The first (and less emphasized) of these two characteristics of the trigrams was formally observed by the German mathematician Gottfried Wilhelm Leibniz (the original observation is probably as old as the purported author of the trigrams: FuXi). He, is the creator of the modern binary system of counting, which is the primary framework upon which microprocessor design is based (an important, historical irony).
He noticed that the concept of duality/balance evident in the trigrams' source (the )) as well as the derived related philosophies are directly analogous to the binary system when you substitute 0 for dashed lines (yin - the concept of no motion) and 1 for unbroken lines (yang - the concept of motion / kinetic energy).

The trigrams are meant to be interpreted from the bottom up, so a continuation of this binary analog would have the reader tip the trigrams over to their right side and read them as binary numbers.

The Binary Analog of the Primary Gua

Below is the original horizontal arrangement of the trigrams with their corresponding binary numbers (click on each to view the corresponding SVG diagram):

Earth - 000 Mountain - 001 Water - 010 Wind - 011 Thunder - 100 Fire - 101 Lake - 101 Heaven - 111

Extension to the 64 Trigrams of the Yijing

Since, the 8 primary gua are the building blocks upon which the 64 symbols of the Yijing are built (and purportedly, everything), this binary analogy can be extended to all the 64 symbols. This is well known amongst scholars of the Yijing and below is the most famous diagram of this extension by Shao Yong (1011AD - 1077AD):

Shao Yong's Diagram

The numerical significance of the trigrams in sequence is well summarized here. This page also includes a very useful animated image of the entire sequence as a binary progression:

FuXi Sequence

The most complete resource on the subject (that I've read so far) is Alfred Huang's The Numerology of the I Ching (ISBN: 0-89281-811-5)
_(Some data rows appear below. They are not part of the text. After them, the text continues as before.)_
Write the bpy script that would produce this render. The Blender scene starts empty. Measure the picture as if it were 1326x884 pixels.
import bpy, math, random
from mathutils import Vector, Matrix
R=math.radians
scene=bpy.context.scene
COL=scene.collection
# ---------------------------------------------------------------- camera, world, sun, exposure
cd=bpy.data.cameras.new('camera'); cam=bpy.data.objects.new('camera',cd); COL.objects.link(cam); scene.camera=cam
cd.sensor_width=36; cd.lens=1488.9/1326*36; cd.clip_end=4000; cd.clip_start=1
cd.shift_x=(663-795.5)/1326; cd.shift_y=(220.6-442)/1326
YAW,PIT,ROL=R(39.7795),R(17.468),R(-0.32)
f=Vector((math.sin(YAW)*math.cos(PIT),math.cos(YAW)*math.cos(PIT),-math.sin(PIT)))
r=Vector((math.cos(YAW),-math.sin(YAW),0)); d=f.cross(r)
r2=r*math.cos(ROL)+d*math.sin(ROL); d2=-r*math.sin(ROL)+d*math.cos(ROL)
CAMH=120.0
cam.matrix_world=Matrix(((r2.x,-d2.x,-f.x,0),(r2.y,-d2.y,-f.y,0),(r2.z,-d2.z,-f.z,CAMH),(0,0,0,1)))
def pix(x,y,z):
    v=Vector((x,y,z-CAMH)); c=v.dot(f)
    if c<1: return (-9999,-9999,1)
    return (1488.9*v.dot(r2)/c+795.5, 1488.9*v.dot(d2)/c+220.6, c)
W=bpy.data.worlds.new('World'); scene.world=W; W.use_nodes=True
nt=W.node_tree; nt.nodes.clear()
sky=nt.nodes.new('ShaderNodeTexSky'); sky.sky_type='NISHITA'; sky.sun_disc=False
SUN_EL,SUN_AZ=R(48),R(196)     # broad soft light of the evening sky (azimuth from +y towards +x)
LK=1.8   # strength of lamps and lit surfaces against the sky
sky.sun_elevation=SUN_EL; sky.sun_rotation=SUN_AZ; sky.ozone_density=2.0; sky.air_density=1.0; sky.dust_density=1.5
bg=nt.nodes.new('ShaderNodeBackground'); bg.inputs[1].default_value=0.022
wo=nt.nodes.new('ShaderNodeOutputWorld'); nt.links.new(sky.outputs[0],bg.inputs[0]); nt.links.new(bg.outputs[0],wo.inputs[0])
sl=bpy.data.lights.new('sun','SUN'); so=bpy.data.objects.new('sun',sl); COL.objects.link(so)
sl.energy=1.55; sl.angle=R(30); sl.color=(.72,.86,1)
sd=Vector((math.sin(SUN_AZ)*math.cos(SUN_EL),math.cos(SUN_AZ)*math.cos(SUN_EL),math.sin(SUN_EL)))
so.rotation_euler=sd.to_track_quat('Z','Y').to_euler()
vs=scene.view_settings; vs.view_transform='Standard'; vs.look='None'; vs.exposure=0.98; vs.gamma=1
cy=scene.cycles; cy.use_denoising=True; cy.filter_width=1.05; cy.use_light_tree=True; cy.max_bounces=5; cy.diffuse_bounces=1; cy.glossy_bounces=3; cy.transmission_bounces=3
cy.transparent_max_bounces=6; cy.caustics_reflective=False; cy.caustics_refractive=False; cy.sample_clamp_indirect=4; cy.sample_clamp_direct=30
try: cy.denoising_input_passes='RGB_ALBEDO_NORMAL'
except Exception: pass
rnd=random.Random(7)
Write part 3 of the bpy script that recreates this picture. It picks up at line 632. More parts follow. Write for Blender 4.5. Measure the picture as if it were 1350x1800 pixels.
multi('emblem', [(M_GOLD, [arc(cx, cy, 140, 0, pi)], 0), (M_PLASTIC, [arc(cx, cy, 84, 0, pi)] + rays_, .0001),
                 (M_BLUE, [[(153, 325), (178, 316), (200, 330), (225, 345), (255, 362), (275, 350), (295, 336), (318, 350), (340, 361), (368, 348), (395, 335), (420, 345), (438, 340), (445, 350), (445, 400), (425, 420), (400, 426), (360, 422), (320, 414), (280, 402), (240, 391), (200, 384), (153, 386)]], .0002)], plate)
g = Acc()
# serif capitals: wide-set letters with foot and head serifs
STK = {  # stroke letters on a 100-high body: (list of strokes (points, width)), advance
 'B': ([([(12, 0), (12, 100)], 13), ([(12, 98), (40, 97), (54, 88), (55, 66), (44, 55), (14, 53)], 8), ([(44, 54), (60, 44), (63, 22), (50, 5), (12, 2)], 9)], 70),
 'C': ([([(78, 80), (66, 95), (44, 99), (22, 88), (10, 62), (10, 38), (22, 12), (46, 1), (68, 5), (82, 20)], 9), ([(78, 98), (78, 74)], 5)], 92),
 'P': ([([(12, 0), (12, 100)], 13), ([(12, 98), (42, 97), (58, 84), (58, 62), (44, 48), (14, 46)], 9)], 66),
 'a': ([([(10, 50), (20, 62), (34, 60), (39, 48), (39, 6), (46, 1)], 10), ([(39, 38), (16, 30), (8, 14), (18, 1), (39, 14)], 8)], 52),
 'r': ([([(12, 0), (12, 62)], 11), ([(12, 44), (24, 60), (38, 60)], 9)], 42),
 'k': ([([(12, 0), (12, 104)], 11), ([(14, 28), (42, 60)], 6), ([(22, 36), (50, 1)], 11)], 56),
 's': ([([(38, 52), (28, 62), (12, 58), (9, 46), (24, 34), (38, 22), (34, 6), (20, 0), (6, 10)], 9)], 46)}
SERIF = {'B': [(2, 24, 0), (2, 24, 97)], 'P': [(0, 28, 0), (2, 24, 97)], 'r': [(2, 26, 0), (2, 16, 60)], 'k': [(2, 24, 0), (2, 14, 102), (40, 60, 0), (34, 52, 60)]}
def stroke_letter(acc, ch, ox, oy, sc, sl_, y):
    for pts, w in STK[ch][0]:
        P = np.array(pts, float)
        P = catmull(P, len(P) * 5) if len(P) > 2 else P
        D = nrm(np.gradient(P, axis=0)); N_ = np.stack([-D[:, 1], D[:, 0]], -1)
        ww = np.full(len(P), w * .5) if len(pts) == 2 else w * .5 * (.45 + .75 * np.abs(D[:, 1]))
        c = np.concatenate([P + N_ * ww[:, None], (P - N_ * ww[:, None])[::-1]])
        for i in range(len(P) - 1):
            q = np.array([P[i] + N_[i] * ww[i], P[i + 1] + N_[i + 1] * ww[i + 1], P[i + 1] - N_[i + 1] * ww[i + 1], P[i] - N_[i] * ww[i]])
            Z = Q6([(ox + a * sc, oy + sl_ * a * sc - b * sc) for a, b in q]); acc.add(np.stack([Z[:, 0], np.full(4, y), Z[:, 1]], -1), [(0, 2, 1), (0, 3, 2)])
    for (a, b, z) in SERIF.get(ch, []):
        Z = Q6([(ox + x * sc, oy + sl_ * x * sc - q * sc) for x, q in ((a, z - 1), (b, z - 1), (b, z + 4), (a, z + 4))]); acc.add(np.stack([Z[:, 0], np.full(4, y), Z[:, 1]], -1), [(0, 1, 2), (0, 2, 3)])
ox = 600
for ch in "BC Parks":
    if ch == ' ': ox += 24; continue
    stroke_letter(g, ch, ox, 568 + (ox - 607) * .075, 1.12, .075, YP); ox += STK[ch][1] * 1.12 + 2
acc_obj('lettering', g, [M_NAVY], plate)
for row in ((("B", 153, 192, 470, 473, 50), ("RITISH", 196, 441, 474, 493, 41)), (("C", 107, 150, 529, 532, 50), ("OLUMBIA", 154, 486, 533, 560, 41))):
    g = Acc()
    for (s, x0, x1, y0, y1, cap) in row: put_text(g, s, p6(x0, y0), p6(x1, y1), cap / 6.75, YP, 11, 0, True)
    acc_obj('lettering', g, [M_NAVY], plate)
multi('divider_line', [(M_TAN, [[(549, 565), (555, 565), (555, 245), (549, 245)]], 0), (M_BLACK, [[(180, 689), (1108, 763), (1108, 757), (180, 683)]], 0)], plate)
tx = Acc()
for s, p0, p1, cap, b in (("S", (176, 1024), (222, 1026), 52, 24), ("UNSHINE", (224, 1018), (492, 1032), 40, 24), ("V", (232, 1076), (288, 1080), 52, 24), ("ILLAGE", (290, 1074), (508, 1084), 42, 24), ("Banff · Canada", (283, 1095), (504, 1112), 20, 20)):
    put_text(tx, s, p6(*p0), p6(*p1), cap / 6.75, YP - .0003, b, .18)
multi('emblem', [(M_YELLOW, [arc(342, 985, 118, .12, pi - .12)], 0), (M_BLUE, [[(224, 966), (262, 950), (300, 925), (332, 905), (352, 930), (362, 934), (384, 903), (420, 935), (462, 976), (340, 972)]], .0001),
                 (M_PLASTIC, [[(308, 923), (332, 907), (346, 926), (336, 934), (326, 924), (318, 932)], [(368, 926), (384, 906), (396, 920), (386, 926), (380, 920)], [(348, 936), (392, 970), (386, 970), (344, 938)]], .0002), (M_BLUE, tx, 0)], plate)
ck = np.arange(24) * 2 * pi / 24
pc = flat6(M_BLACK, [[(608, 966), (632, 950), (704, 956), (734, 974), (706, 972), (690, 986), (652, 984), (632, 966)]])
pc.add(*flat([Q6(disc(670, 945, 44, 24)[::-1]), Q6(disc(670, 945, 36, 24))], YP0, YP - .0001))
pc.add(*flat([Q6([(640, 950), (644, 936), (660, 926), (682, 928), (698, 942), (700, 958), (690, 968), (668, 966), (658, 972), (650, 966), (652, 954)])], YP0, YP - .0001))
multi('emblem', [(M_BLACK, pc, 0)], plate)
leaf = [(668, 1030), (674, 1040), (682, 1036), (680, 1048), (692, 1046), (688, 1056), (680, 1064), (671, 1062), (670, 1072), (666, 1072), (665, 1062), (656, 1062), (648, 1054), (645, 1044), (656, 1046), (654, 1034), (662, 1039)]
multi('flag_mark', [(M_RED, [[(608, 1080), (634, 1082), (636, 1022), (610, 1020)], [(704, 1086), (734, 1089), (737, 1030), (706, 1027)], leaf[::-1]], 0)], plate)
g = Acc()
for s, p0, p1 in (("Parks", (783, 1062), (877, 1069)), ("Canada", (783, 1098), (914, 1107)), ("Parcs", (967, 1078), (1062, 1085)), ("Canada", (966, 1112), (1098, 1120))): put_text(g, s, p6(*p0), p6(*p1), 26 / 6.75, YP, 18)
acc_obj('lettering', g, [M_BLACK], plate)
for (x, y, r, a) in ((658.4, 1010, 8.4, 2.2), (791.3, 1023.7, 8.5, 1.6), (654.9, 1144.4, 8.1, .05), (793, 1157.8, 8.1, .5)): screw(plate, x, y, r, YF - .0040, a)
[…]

I was unable to embed the SVG diagrams within the page, which is a shame because the yijing trigrams are an excellent SVG use case. I hope to someday capture all 64 as SVG diagrams so the various, more popular philosophical/visual arrangements can be rendered programatically. Imagine Shao Yong's circular diagram as SVG (talk about an interesting combination of ancient numerology with modern vector graphic technology). It would prove quite a useful tool for avid students of the yijing symbols as well as make for some very interesting patterns.